New Brunswick, he said in so many words, was on the horns of a dilemma. Or, rather, perhaps it was at a crossroads, a critical juncture, a turning point. In any event, it needed a reality check, an infusion of entrepreneurial vigor, a shot in the arm.

These, naturally, are what one must endure when the sturdier veins of vision become varicose: cliches, all of them empty.

“We are still as focussed as we have ever been in terms of getting back to that fiscal strength where we need to be as a province,” Mr. Alward told the Telegraph-Journal. “We have taken and continue to take the difficult decisions, whether that be from an expenditure perspective – we see for the first time in many, many years a government actually come in under budget – the work on foundational reforms, whether that be on work on pensions or local government.”

It is, of course, authentically absurd to speak of coming in “under budget” in a province that’s running an annual budget deficit of $538 million for the current fiscal year and a long-term debt of $11 billion. Shall we now praise the provincial Tories for managing to keep most of their spending promises while the apparatus of the economy crumbles at their feet?

Yet, Mr. Alward also spoke of cornerstones: “Jobs and the economy continue to be the overriding issue that faces us collectively as a province, but as individuals and families as well. Continuing the work that we have done with the development of natural resources will be a very important part of that.”

Specifically, he said, “We are committed to seeing natural resource development as a key cornerstone. . .Next steps when it comes to shale gas development, next steps on things like the TransCanada pipeline, on a number of mining opportunities in the province, will all be very important.”

Does this seem yawningly familiar? Once upon a time in the Progressive Conservative liturgy, shale gas was but one “opportunity” the province might tap to lift the spirits of its flagging economy. Others included: commercially viable university research and development, health care innovation, software engineering, back office services, and data storage.

Now, the message coming from government circles is all about shale gas all the time, which would be just fine if there were anything new and constructive to contribute to the conversation. There isn’t.

The industry still doesn’t know if or when it will proceed to extract what remains, at best, an estimable asset.

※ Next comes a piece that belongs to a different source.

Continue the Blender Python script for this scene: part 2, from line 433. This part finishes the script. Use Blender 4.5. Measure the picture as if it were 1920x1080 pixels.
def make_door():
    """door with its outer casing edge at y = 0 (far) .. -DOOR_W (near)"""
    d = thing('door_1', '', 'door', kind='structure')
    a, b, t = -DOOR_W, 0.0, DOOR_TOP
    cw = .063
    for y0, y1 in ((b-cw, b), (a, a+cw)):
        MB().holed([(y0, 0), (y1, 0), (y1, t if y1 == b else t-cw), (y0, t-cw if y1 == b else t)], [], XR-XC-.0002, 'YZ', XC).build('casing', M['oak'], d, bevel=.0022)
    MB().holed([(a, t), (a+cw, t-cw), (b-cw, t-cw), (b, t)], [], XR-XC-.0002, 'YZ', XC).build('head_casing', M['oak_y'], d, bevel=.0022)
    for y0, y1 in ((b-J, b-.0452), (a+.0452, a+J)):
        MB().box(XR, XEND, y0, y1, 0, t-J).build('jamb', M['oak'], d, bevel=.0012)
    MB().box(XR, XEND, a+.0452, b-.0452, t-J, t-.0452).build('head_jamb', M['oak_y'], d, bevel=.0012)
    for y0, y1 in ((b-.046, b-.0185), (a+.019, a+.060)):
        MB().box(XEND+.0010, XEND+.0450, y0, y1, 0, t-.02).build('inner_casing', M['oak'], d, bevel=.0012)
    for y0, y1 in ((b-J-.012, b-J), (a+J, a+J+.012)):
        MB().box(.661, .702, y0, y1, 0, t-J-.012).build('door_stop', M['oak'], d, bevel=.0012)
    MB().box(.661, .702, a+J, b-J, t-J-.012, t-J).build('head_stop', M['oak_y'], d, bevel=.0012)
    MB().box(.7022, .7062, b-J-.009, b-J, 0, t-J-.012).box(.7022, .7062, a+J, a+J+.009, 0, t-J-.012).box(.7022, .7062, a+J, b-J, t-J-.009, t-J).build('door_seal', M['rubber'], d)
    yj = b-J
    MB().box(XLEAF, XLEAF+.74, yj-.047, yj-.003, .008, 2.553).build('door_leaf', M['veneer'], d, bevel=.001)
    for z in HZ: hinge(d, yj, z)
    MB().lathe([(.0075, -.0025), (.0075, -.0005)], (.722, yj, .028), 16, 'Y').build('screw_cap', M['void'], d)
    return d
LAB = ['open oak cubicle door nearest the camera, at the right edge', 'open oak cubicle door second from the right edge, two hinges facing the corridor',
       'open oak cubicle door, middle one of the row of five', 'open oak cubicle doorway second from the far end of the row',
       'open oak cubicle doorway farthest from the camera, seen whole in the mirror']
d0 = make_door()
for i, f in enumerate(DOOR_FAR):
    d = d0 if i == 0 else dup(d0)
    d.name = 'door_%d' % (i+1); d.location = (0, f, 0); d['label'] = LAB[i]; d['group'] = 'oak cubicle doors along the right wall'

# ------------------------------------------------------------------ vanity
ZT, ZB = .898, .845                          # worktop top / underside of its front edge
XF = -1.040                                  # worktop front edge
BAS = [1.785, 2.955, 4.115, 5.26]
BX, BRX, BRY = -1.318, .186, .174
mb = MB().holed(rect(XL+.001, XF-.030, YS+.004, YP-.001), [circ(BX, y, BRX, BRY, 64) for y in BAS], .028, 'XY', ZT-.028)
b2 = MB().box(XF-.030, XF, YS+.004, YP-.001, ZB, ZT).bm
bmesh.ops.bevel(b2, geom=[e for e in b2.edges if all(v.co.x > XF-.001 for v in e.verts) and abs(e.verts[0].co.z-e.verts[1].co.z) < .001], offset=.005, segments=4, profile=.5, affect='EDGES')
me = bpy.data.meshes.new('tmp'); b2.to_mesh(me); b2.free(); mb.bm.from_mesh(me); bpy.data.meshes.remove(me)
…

A vocal minority of New Brunswickers remain adamantly opposed to shale gas drilling. The rest of the population doesn’t seem to know or care enough about the issue to venture an opinion one way or the other.

And yet, this potential economic player somehow becomes a “cornerstone piece” in the puzzle that is New Brunswick 2014.

So does a pipeline from Alberta’s oil depots into Saint John. Forget the fact that political goodwill, while useful, does not a pipeline build without pubic support and regulatory approval.

These projects are not, in fact, projects until they begin to generate revenue for their commercial masters.

How, then, can government seriously view them as pillars of the provincial economy? A priori reasoning works marvelously well in philosophy – not so much in public planning.

Still, get ready one and all for another round of useless deficit targeting. Tradition  demands the February is the month for reckoning the condition of our collective pocketbook. And so, as usual, all the vain assumptions will be assembled. All the projections, masquerading as actual calculations, will be trotted out.

Mr. Alward, meanwhile, may wonder whether prudence, in the absence of anything novel or encouraging to say, now demands his silence.